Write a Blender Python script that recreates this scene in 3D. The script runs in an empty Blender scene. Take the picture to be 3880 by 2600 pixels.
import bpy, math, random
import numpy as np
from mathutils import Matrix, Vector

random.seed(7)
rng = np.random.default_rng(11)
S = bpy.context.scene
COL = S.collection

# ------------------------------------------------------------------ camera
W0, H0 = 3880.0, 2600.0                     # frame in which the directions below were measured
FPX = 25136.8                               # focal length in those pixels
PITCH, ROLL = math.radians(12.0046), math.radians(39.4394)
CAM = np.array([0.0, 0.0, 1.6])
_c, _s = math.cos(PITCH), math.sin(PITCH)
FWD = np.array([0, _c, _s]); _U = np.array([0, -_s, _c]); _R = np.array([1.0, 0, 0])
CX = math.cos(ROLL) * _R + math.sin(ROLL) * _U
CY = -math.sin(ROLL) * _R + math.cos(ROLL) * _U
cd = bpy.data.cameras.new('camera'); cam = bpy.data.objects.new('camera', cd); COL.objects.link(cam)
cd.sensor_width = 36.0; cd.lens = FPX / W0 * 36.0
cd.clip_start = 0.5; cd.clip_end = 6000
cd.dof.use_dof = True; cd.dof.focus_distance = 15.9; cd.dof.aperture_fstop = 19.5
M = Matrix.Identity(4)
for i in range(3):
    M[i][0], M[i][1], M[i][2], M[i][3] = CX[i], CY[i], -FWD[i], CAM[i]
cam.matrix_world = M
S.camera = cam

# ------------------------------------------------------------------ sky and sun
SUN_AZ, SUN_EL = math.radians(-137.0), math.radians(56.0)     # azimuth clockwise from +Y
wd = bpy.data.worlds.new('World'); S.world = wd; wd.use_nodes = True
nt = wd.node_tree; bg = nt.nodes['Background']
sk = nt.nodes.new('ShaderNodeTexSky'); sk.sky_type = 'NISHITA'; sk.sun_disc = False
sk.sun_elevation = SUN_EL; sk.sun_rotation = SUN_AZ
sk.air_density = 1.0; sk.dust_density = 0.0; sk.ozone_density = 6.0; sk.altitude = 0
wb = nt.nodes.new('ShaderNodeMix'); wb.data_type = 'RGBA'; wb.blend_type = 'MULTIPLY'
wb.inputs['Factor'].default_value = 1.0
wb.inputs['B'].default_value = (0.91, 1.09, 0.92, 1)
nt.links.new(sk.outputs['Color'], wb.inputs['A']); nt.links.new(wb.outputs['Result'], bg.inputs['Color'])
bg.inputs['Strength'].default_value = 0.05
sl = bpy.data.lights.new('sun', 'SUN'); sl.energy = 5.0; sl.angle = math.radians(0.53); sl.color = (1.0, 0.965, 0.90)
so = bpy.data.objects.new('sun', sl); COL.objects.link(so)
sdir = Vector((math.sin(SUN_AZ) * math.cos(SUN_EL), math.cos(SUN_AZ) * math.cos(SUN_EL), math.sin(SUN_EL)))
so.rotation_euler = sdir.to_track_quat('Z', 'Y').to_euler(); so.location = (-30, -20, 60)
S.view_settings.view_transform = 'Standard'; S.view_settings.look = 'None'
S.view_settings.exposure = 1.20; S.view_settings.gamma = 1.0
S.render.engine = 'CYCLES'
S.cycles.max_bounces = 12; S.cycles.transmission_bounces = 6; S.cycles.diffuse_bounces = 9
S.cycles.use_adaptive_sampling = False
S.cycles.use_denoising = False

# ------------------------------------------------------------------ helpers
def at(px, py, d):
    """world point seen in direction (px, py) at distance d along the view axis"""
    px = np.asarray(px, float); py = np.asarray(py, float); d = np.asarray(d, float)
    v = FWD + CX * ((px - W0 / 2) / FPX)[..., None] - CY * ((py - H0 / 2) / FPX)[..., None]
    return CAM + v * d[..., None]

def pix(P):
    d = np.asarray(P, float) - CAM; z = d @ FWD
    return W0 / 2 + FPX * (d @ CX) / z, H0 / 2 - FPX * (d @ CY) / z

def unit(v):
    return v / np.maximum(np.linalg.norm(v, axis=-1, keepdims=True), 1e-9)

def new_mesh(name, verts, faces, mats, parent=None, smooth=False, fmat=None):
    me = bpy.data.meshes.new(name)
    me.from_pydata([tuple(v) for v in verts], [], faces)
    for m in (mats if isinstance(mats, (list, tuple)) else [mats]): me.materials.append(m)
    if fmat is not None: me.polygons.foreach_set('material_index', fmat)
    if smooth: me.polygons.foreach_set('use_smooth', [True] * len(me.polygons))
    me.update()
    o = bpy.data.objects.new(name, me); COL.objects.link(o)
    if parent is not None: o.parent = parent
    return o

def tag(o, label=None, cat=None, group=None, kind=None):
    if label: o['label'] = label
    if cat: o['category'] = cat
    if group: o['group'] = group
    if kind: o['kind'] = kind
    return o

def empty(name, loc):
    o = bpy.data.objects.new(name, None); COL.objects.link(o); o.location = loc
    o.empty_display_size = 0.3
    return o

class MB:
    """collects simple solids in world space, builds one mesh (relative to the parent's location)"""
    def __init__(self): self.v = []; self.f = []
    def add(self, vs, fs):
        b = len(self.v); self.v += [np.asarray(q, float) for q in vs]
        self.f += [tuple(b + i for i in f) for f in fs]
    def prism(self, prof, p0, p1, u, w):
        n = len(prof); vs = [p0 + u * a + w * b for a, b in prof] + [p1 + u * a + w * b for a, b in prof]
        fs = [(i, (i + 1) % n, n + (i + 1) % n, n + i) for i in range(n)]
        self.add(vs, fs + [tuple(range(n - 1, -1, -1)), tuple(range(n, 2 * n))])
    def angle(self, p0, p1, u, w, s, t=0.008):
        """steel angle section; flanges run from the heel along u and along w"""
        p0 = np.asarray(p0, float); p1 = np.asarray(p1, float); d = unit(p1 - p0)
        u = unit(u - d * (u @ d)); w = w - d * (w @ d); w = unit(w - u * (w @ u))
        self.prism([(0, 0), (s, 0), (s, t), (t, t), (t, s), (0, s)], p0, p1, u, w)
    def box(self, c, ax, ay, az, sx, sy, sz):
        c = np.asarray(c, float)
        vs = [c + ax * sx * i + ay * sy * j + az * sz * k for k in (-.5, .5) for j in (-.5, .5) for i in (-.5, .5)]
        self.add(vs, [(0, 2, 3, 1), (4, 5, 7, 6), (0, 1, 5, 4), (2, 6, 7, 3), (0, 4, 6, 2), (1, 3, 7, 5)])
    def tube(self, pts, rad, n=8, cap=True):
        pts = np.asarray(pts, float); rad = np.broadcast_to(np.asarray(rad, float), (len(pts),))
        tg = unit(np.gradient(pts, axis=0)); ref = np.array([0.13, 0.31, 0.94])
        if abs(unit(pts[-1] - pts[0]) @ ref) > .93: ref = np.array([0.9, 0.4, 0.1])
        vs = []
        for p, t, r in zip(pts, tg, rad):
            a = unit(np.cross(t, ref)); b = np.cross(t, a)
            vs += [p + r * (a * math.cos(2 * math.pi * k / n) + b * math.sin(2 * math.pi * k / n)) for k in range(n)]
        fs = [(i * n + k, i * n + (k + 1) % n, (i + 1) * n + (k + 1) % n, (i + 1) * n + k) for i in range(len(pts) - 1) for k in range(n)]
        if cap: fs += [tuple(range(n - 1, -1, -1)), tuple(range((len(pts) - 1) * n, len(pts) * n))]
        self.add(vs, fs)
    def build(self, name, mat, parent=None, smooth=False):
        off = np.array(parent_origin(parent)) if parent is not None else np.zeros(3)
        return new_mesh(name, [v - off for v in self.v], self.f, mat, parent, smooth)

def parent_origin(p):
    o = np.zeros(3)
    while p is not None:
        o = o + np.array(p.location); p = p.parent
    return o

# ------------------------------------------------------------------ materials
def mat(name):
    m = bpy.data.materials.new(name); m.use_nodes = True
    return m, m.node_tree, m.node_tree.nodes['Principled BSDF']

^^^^

# Work to do
Using the data above, return each line exactly as written.

# Solution for this problem
Write a Blender Python script that recreates this scene in 3D. The script runs in an empty Blender scene. Take the picture to be 3880 by 2600 pixels.
import bpy, math, random
import numpy as np
from mathutils import Matrix, Vector

random.seed(7)
rng = np.random.default_rng(11)
S = bpy.context.scene
COL = S.collection

# ------------------------------------------------------------------ camera
W0, H0 = 3880.0, 2600.0                     # frame in which the directions below were measured
FPX = 25136.8                               # focal length in those pixels
PITCH, ROLL = math.radians(12.0046), math.radians(39.4394)
CAM = np.array([0.0, 0.0, 1.6])
_c, _s = math.cos(PITCH), math.sin(PITCH)
FWD = np.array([0, _c, _s]); _U = np.array([0, -_s, _c]); _R = np.array([1.0, 0, 0])
CX = math.cos(ROLL) * _R + math.sin(ROLL) * _U
CY = -math.sin(ROLL) * _R + math.cos(ROLL) * _U
cd = bpy.data.cameras.new('camera'); cam = bpy.data.objects.new('camera', cd); COL.objects.link(cam)
cd.sensor_width = 36.0; cd.lens = FPX / W0 * 36.0
cd.clip_start = 0.5; cd.clip_end = 6000
cd.dof.use_dof = True; cd.dof.focus_distance = 15.9; cd.dof.aperture_fstop = 19.5
M = Matrix.Identity(4)
for i in range(3):
    M[i][0], M[i][1], M[i][2], M[i][3] = CX[i], CY[i], -FWD[i], CAM[i]
cam.matrix_world = M
S.camera = cam

# ------------------------------------------------------------------ sky and sun
SUN_AZ, SUN_EL = math.radians(-137.0), math.radians(56.0)     # azimuth clockwise from +Y
wd = bpy.data.worlds.new('World'); S.world = wd; wd.use_nodes = True
nt = wd.node_tree; bg = nt.nodes['Background']
sk = nt.nodes.new('ShaderNodeTexSky'); sk.sky_type = 'NISHITA'; sk.sun_disc = False
sk.sun_elevation = SUN_EL; sk.sun_rotation = SUN_AZ
sk.air_density = 1.0; sk.dust_density = 0.0; sk.ozone_density = 6.0; sk.altitude = 0
wb = nt.nodes.new('ShaderNodeMix'); wb.data_type = 'RGBA'; wb.blend_type = 'MULTIPLY'
wb.inputs['Factor'].default_value = 1.0
wb.inputs['B'].default_value = (0.91, 1.09, 0.92, 1)
nt.links.new(sk.outputs['Color'], wb.inputs['A']); nt.links.new(wb.outputs['Result'], bg.inputs['Color'])
bg.inputs['Strength'].default_value = 0.05
sl = bpy.data.lights.new('sun', 'SUN'); sl.energy = 5.0; sl.angle = math.radians(0.53); sl.color = (1.0, 0.965, 0.90)
so = bpy.data.objects.new('sun', sl); COL.objects.link(so)
sdir = Vector((math.sin(SUN_AZ) * math.cos(SUN_EL), math.cos(SUN_AZ) * math.cos(SUN_EL), math.sin(SUN_EL)))
so.rotation_euler = sdir.to_track_quat('Z', 'Y').to_euler(); so.location = (-30, -20, 60)
S.view_settings.view_transform = 'Standard'; S.view_settings.look = 'None'
S.view_settings.exposure = 1.20; S.view_settings.gamma = 1.0
S.render.engine = 'CYCLES'
S.cycles.max_bounces = 12; S.cycles.transmission_bounces = 6; S.cycles.diffuse_bounces = 9
S.cycles.use_adaptive_sampling = False
S.cycles.use_denoising = False

# ------------------------------------------------------------------ helpers
def at(px, py, d):
    """world point seen in direction (px, py) at distance d along the view axis"""
    px = np.asarray(px, float); py = np.asarray(py, float); d = np.asarray(d, float)
    v = FWD + CX * ((px - W0 / 2) / FPX)[..., None] - CY * ((py - H0 / 2) / FPX)[..., None]
    return CAM + v * d[..., None]

def pix(P):
    d = np.asarray(P, float) - CAM; z = d @ FWD
    return W0 / 2 + FPX * (d @ CX) / z, H0 / 2 - FPX * (d @ CY) / z

def unit(v):
    return v / np.maximum(np.linalg.norm(v, axis=-1, keepdims=True), 1e-9)

def new_mesh(name, verts, faces, mats, parent=None, smooth=False, fmat=None):
    me = bpy.data.meshes.new(name)
    me.from_pydata([tuple(v) for v in verts], [], faces)
    for m in (mats if isinstance(mats, (list, tuple)) else [mats]): me.materials.append(m)
    if fmat is not None: me.polygons.foreach_set('material_index', fmat)
    if smooth: me.polygons.foreach_set('use_smooth', [True] * len(me.polygons))
    me.update()
    o = bpy.data.objects.new(name, me); COL.objects.link(o)
    if parent is not None: o.parent = parent
    return o

def tag(o, label=None, cat=None, group=None, kind=None):
    if label: o['label'] = label
    if cat: o['category'] = cat
    if group: o['group'] = group
    if kind: o['kind'] = kind
    return o

def empty(name, loc):
    o = bpy.data.objects.new(name, None); COL.objects.link(o); o.location = loc
    o.empty_display_size = 0.3
    return o

class MB:
    """collects simple solids in world space, builds one mesh (relative to the parent's location)"""
    def __init__(self): self.v = []; self.f = []
    def add(self, vs, fs):
        b = len(self.v); self.v += [np.asarray(q, float) for q in vs]
        self.f += [tuple(b + i for i in f) for f in fs]
    def prism(self, prof, p0, p1, u, w):
        n = len(prof); vs = [p0 + u * a + w * b for a, b in prof] + [p1 + u * a + w * b for a, b in prof]
        fs = [(i, (i + 1) % n, n + (i + 1) % n, n + i) for i in range(n)]
        self.add(vs, fs + [tuple(range(n - 1, -1, -1)), tuple(range(n, 2 * n))])
    def angle(self, p0, p1, u, w, s, t=0.008):
        """steel angle section; flanges run from the heel along u and along w"""
        p0 = np.asarray(p0, float); p1 = np.asarray(p1, float); d = unit(p1 - p0)
        u = unit(u - d * (u @ d)); w = w - d * (w @ d); w = unit(w - u * (w @ u))
        self.prism([(0, 0), (s, 0), (s, t), (t, t), (t, s), (0, s)], p0, p1, u, w)
    def box(self, c, ax, ay, az, sx, sy, sz):
        c = np.asarray(c, float)
        vs = [c + ax * sx * i + ay * sy * j + az * sz * k for k in (-.5, .5) for j in (-.5, .5) for i in (-.5, .5)]
        self.add(vs, [(0, 2, 3, 1), (4, 5, 7, 6), (0, 1, 5, 4), (2, 6, 7, 3), (0, 4, 6, 2), (1, 3, 7, 5)])
    def tube(self, pts, rad, n=8, cap=True):
        pts = np.asarray(pts, float); rad = np.broadcast_to(np.asarray(rad, float), (len(pts),))
        tg = unit(np.gradient(pts, axis=0)); ref = np.array([0.13, 0.31, 0.94])
        if abs(unit(pts[-1] - pts[0]) @ ref) > .93: ref = np.array([0.9, 0.4, 0.1])
        vs = []
        for p, t, r in zip(pts, tg, rad):
            a = unit(np.cross(t, ref)); b = np.cross(t, a)
            vs += [p + r * (a * math.cos(2 * math.pi * k / n) + b * math.sin(2 * math.pi * k / n)) for k in range(n)]
        fs = [(i * n + k, i * n + (k + 1) % n, (i + 1) * n + (k + 1) % n, (i + 1) * n + k) for i in range(len(pts) - 1) for k in range(n)]
        if cap: fs += [tuple(range(n - 1, -1, -1)), tuple(range((len(pts) - 1) * n, len(pts) * n))]
        self.add(vs, fs)
    def build(self, name, mat, parent=None, smooth=False):
        off = np.array(parent_origin(parent)) if parent is not None else np.zeros(3)
        return new_mesh(name, [v - off for v in self.v], self.f, mat, parent, smooth)

def parent_origin(p):
    o = np.zeros(3)
    while p is not None:
        o = o + np.array(p.location); p = p.parent
    return o

# ------------------------------------------------------------------ materials
def mat(name):
    m = bpy.data.materials.new(name); m.use_nodes = True
    return m, m.node_tree, m.node_tree.nodes['Principled BSDF']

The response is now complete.